[BEGIN]
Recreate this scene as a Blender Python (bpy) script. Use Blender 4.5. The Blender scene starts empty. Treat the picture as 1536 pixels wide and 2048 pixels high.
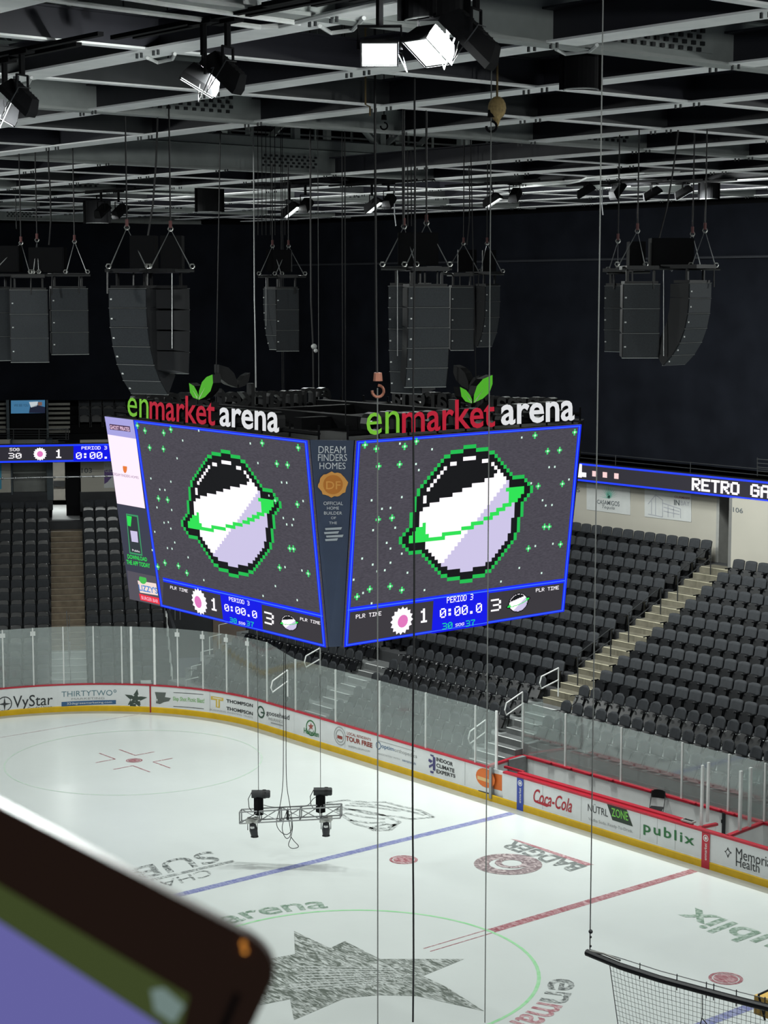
import bpy, bmesh, math, random
from mathutils import Vector, Matrix
random.seed(7)
S = bpy.context.scene
COL = S.collection
# ------------------------------------------------------------------ camera
CAM = Vector((-34.1325, 27.1056, 16.6093))
YAW, PITCH, FPX = -0.6878936, -0.119389, 3681.02
FW = Vector((math.cos(YAW)*math.cos(PITCH), math.sin(YAW)*math.cos(PITCH), math.sin(PITCH)))
RT = FW.cross(Vector((0, 0, 1))).normalized()
UP = RT.cross(FW)
cd = bpy.data.cameras.new('camera'); cam = bpy.data.objects.new('camera', cd); COL.objects.link(cam)
cam.matrix_world = Matrix(((RT.x, UP.x, -FW.x, CAM.x), (RT.y, UP.y, -FW.y, CAM.y), (RT.z, UP.z, -FW.z, CAM.z), (0, 0, 0, 1)))
cd.sensor_fit = 'VERTICAL'; cd.sensor_height = 36; cd.sensor_width = 27
cd.lens = 36*FPX/2048; cd.clip_start = .05; cd.clip_end = 300
cd.dof.use_dof = True; cd.dof.focus_distance = 58; cd.dof.aperture_fstop = 15
S.camera = cam
S.view_settings.view_transform = 'Standard'; S.view_settings.look = 'None'
S.view_settings.gamma = 1; S.view_settings.use_curve_mapping = False
S.view_settings.exposure = 0.0
# ------------------------------------------------------------------ world + bowl lighting
W = bpy.data.worlds.new('world'); S.world = W; W.use_nodes = True
W.node_tree.nodes['Background'].inputs[0].default_value = (.75, .85, 1, 1)
W.node_tree.nodes['Background'].inputs[1].default_value = .06
LAMP_W, LAMP_SPREAD, LAMP_COL = 635, 160, (.95, 1.0, .97)   # every ceiling floodlight; each lamp is made by its floodlight's builder
def bowl_lamp(loc, axes, power, w, h, spread=LAMP_SPREAD):
    """an area lamp filling a lens of w x h; axes = right, up, facing"""
    l = bpy.data.lights.new('sports_lamp', 'AREA'); l.energy = power; l.shape = 'RECTANGLE'; l.size = w; l.size_y = h; l.color = LAMP_COL
    l.spread = math.radians(spread)
    o = bpy.data.objects.new('sports_lamp', l); COL.objects.link(o)
    r, u, f = axes; o.matrix_world = Matrix(((r.x, u.x, -f.x, loc.x), (r.y, u.y, -f.y, loc.y), (r.z, u.z, -f.z, loc.z), (0, 0, 0, 1)))
    return o
# ------------------------------------------------------------------ projection helpers: where a sight line meets a real surface
def ray(px, py): return FW + RT*((px-768)/FPX) - UP*((py-1024)/FPX)
def at_plane(px, py, p0, n):
    d = ray(px, py); n = Vector(n); return CAM + d*((Vector(p0)-CAM).dot(n)/d.dot(n))
def atX(px, py, x): return at_plane(px, py, (x, 0, 0), (1, 0, 0))
def atY(px, py, y): return at_plane(px, py, (0, y, 0), (0, 1, 0))
def atZ(px, py, z): return at_plane(px, py, (0, 0, z), (0, 0, 1))
def atD(px, py, d): return CAM + ray(px, py)*d
# ------------------------------------------------------------------ materials
def lin(c): c /= 255; return c/12.92 if c <= .04045 else ((c+.055)/1.055)**2.4
def rgb(c): return (lin(c[0]), lin(c[1]), lin(c[2]), 1)
MC = {}
def mat(name, c, rough=.6, metal=0, emit=None, es=1, var=.08, scale=3, spec=.5, alpha=1):
    if name in MC: return MC[name]
    m = bpy.data.materials.new(name); m.use_nodes = True; nt = m.node_tree; b = nt.nodes['Principled BSDF']
    b.inputs['Roughness'].default_value = rough; b.inputs['Metallic'].default_value = metal
    b.inputs['Specular IOR Level'].default_value = spec
    col = rgb(c)
    if emit is not None:
        b.inputs['Base Color'].default_value = (.01, .01, .012, 1)
        b.inputs['Emission Color'].default_value = rgb(emit); b.inputs['Emission Strength'].default_value = es
        b.inputs['Specular IOR Level'].default_value = .1
    elif var:
        tc = nt.nodes.new('ShaderNodeTexCoord'); n = nt.nodes.new('ShaderNodeTexNoise'); r = nt.nodes.new('ShaderNodeValToRGB')
        n.inputs['Scale'].default_value = scale; n.inputs['Detail'].default_value = 4
        r.color_ramp.elements[0].position = .3; r.color_ramp.elements[1].position = .7
        r.color_ramp.elements[0].color = tuple(v*(1-var) for v in col[:3])+(1,)
        r.color_ramp.elements[1].color = tuple(min(1, v*(1+var)) for v in col[:3])+(1,)
        nt.links.new(tc.outputs['Object'], n.inputs['Vector']); nt.links.new(n.outputs['Fac'], r.inputs['Fac'])
        nt.links.new(r.outputs['Color'], b.inputs['Base Color'])
    else: b.inputs['Base Color'].default_value = col
    b.inputs['Alpha'].default_value = alpha
    MC[name] = m; return m
def em(name, c, es=1): return mat('glow_'+name, c, emit=c, es=es)
def streaky(name, c, under, sc=(6, 6, 6), lo=.42, hi=.58):
    """paint frozen under skated ice: colour broken by scratches"""
    if name in MC: return MC[name]
    m = mat(name, c, .35, var=0); nt = m.node_tree; b = nt.nodes['Principled BSDF']
    tc = nt.nodes.new('ShaderNodeTexCoord'); mp = nt.nodes.new('ShaderNodeMapping'); n = nt.nodes.new('ShaderNodeTexNoise'); r = nt.nodes.new('ShaderNodeValToRGB')
    mp.inputs['Scale'].default_value = sc; mp.inputs['Rotation'].default_value = (0, 0, .5)
    n.inputs['Scale'].default_value = 1; n.inputs['Detail'].default_value = 6; n.inputs['Distortion'].default_value = 1.2
    r.color_ramp.elements[0].position = lo; r.color_ramp.elements[1].position = hi
    r.color_ramp.elements[0].color = rgb(c); r.color_ramp.elements[1].color = rgb(under)
    nt.links.new(tc.outputs['Object'], mp.inputs['Vector']); nt.links.new(mp.outputs['Vector'], n.inputs['Vector'])
    nt.links.new(n.outputs['Fac'], r.inputs['Fac']); nt.links.new(r.outputs['Color'], b.inputs['Base Color'])
    return m
def glass_mat(name, veil, mirror, tint=(205, 212, 210)):
    """clear acrylic: see-through, with a weak mirror image and a fine scuffed veil"""
    m = bpy.data.materials.new(name); m.use_nodes = True; nt = m.node_tree; nt.nodes.clear()
    N = nt.nodes.new; o = N('ShaderNodeOutputMaterial'); m1 = N('ShaderNodeMixShader'); m2 = N('ShaderNodeMixShader'); tr = N('ShaderNodeBsdfTransparent'); gl = N('ShaderNodeBsdfGlossy'); di = N('ShaderNodeBsdfDiffuse')
    di.inputs['Color'].default_value = rgb(tint); gl.inputs['Roughness'].default_value = .06; gl.inputs['Color'].default_value = (.95, 1, 1, 1); tr.inputs['Color'].default_value = (.93, .96, .95, 1)
    m1.inputs[0].default_value = mirror; m2.inputs[0].default_value = veil
    nt.links.new(tr.outputs[0], m1.inputs[1]); nt.links.new(gl.outputs[0], m1.inputs[2]); nt.links.new(m1.outputs[0], m2.inputs[1]); nt.links.new(di.outputs[0], m2.inputs[2]); nt.links.new(m2.outputs[0], o.inputs[0])
    MC[name] = m; return m
STEEL = mat('grey_painted_girder_steel', (160, 166, 164), .55)
BSTEEL = mat('shade_dark_beam_steel', (42, 42, 50), .5)  # darkened for the webs; shade on the beam sides put into the colour
FLANGE = mat('bounce_lit_beam_flange', (250, 252, 252), .45)  # near white; bounce light from the ice put into the flange colour
BLK = mat('black_powder_coat', (16, 16, 18), .45)
BLKM = mat('matt_black', (12, 12, 14), .8, spec=.12)
DKG = mat('charcoal_metal', (42, 44, 46), .5)
ALU = mat('aluminium', (150, 152, 152), .35, .6)
WHITE = mat('white_plastic', (222, 224, 222), .35)
RED = mat('red_plastic', (178, 34, 52), .35)
YEL = mat('yellow_kick_plastic', (214, 172, 8), .4)
POST = mat('pale_aluminium_post', (206, 209, 207), .4)
CHROME = mat('zinc_steel', (190, 190, 186), .3, .8)
CABLE = mat('black_cable_rubber', (22, 22, 24), .6)
GCABLE = mat('grey_steel_wire', (116, 118, 116), .6)
SEATF = mat('charcoal_seat_fabric', (54, 56, 59), .8, var=.1, scale=9, spec=.2)
SEATP = mat('black_seat_shell', (16, 17, 19), .27)
SEATR = mat('grey_black_folding_fabric', (48, 50, 53), .75, var=.1, scale=9, spec=.2)
CONC = mat('grey_concrete', (112, 112, 108), .85, var=.15, scale=1.5)
DCONC = mat('dark_tier_concrete', (52, 53, 55), .9, var=.15, scale=1.5)
STEPY = mat('yellowed_step_concrete', (106, 102, 88), .85, var=.15, scale=4)
NOSE = mat('pale_step_nosing', (190, 184, 160), .7)
STEPW = mat('pale_aluminium_deck', (172, 175, 174), .5, .2)
BEIGE = mat('cream_wall_paint', (172, 168, 157), .8, var=.04, scale=.6)
CURT = mat('navy_black_drape', (22, 24, 30), .9, var=.25, scale=.7, spec=.05)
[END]
Collect each line above holding the string "scene".

Recreate this scene as a Blender Python (bpy) script. Use Blender 4.5. The Blender scene starts empty. Treat the picture as 1536 pixels wide and 2048 pixels high.
S = bpy.context.scene